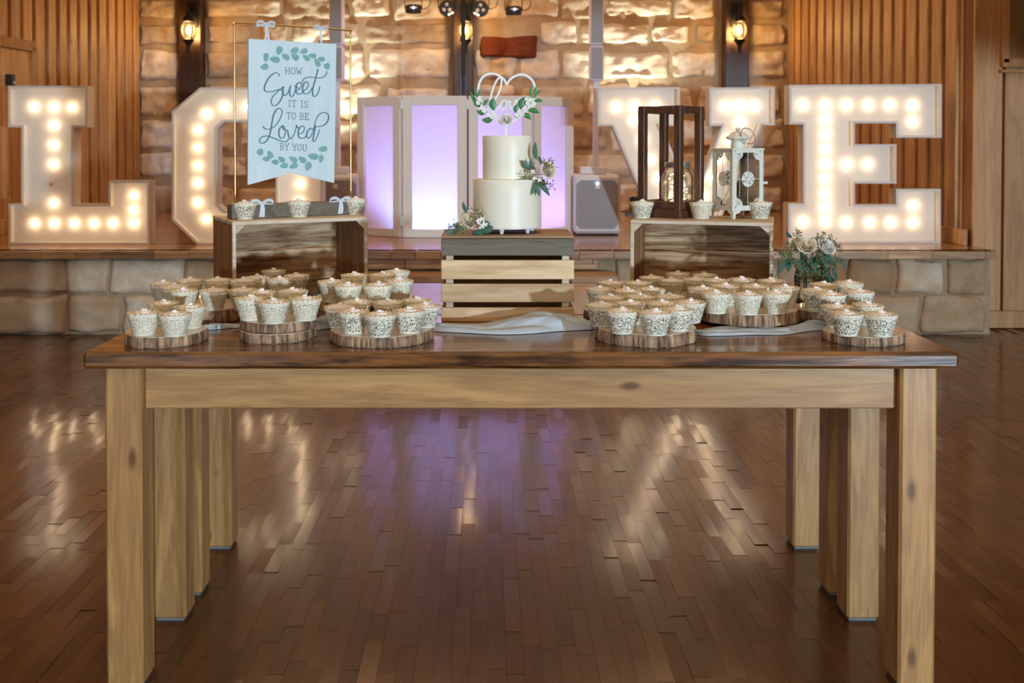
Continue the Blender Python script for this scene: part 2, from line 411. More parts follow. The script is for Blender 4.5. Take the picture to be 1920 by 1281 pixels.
def bark_mat():
    m, nt, b = newmat('slice_bark'); L = nt.links
    tc = N(nt, 'ShaderNodeTexCoord'); mp = N(nt, 'ShaderNodeMapping'); mp.inputs['Scale'].default_value = (1, 1, .12); L.new(tc.outputs['Object'], mp.inputs[0])
    n1 = N(nt, 'ShaderNodeTexNoise', in_={'Scale': 55, 'Detail': 5, 'Roughness': .6}); L.new(mp.outputs[0], n1.inputs['Vector'])
    n2 = N(nt, 'ShaderNodeTexNoise', in_={'Scale': 150, 'Detail': 3}); L.new(mp.outputs[0], n2.inputs['Vector'])
    g = mathn(nt, 'MULTIPLY_ADD', mathn(nt, 'SUBTRACT', mathn(nt, 'MULTIPLY_ADD', n2.outputs[0], .4, mathn(nt, 'MULTIPLY', n1.outputs[0], .6)), .5), 3.2, .5, clamp=True)
    c = ramp(nt, g, [(0, (.045, .022, .012)), (.35, (.20, .115, .065)), (.62, (.40, .26, .16)), (.8, (.58, .38, .20)), (1, (.78, .58, .34))])
    L.new(c, b.inputs['Base Color']); b.inputs['Roughness'].default_value = .8
    bp = N(nt, 'ShaderNodeBump', in_={'Strength': .8, 'Distance': .003}); L.new(g, bp.inputs['Height']); L.new(bp.outputs[0], b.inputs['Normal'])
    return m
M['bark'] = bark_mat()
def rings_mat():
    m, nt, b = newmat('slice_face'); L = nt.links
    tc = N(nt, 'ShaderNodeTexCoord'); ln = N(nt, 'ShaderNodeVectorMath', operation='LENGTH')
    mp = N(nt, 'ShaderNodeMapping'); mp.inputs['Scale'].default_value = (1, 1, 0); L.new(tc.outputs['Object'], mp.inputs[0]); L.new(mp.outputs[0], ln.inputs[0])
    no = N(nt, 'ShaderNodeTexNoise', in_={'Scale': 9, 'Detail': 3}); L.new(tc.outputs['Object'], no.inputs['Vector'])
    s = mathn(nt, 'SINE', mathn(nt, 'MULTIPLY', mathn(nt, 'MULTIPLY_ADD', no.outputs[0], .03, ln.outputs['Value']), 900))
    c = mixc(nt, mathn(nt, 'MULTIPLY_ADD', s, .35, .5), (.58, .47, .36), (.74, .65, .54))
    L.new(c, b.inputs['Base Color']); b.inputs['Roughness'].default_value = .35; b.inputs['Coat Weight'].default_value = .4
    return m
M['rings'] = rings_mat()
M['grille'] = plain('speaker_grille', (.30, .29, .30), .5, noise_amt=.25, nscale=400)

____

* [What to produce]:
Give every line back word for word and leave the pictures out.

* [Exercise response]:
Continue the Blender Python script for this scene: part 2, from line 411. More parts follow. The script is for Blender 4.5. Take the picture to be 1920 by 1281 pixels.
def bark_mat():
    m, nt, b = newmat('slice_bark'); L = nt.links
    tc = N(nt, 'ShaderNodeTexCoord'); mp = N(nt, 'ShaderNodeMapping'); mp.inputs['Scale'].default_value = (1, 1, .12); L.new(tc.outputs['Object'], mp.inputs[0])
    n1 = N(nt, 'ShaderNodeTexNoise', in_={'Scale': 55, 'Detail': 5, 'Roughness': .6}); L.new(mp.outputs[0], n1.inputs['Vector'])
    n2 = N(nt, 'ShaderNodeTexNoise', in_={'Scale': 150, 'Detail': 3}); L.new(mp.outputs[0], n2.inputs['Vector'])
    g = mathn(nt, 'MULTIPLY_ADD', mathn(nt, 'SUBTRACT', mathn(nt, 'MULTIPLY_ADD', n2.outputs[0], .4, mathn(nt, 'MULTIPLY', n1.outputs[0], .6)), .5), 3.2, .5, clamp=True)
    c = ramp(nt, g, [(0, (.045, .022, .012)), (.35, (.20, .115, .065)), (.62, (.40, .26, .16)), (.8, (.58, .38, .20)), (1, (.78, .58, .34))])
    L.new(c, b.inputs['Base Color']); b.inputs['Roughness'].default_value = .8
    bp = N(nt, 'ShaderNodeBump', in_={'Strength': .8, 'Distance': .003}); L.new(g, bp.inputs['Height']); L.new(bp.outputs[0], b.inputs['Normal'])
    return m
M['bark'] = bark_mat()
def rings_mat():
    m, nt, b = newmat('slice_face'); L = nt.links
    tc = N(nt, 'ShaderNodeTexCoord'); ln = N(nt, 'ShaderNodeVectorMath', operation='LENGTH')
    mp = N(nt, 'ShaderNodeMapping'); mp.inputs['Scale'].default_value = (1, 1, 0); L.new(tc.outputs['Object'], mp.inputs[0]); L.new(mp.outputs[0], ln.inputs[0])
    no = N(nt, 'ShaderNodeTexNoise', in_={'Scale': 9, 'Detail': 3}); L.new(tc.outputs['Object'], no.inputs['Vector'])
    s = mathn(nt, 'SINE', mathn(nt, 'MULTIPLY', mathn(nt, 'MULTIPLY_ADD', no.outputs[0], .03, ln.outputs['Value']), 900))
    c = mixc(nt, mathn(nt, 'MULTIPLY_ADD', s, .35, .5), (.58, .47, .36), (.74, .65, .54))
    L.new(c, b.inputs['Base Color']); b.inputs['Roughness'].default_value = .35; b.inputs['Coat Weight'].default_value = .4
    return m
M['rings'] = rings_mat()
M['grille'] = plain('speaker_grille', (.30, .29, .30), .5, noise_amt=.25, nscale=400)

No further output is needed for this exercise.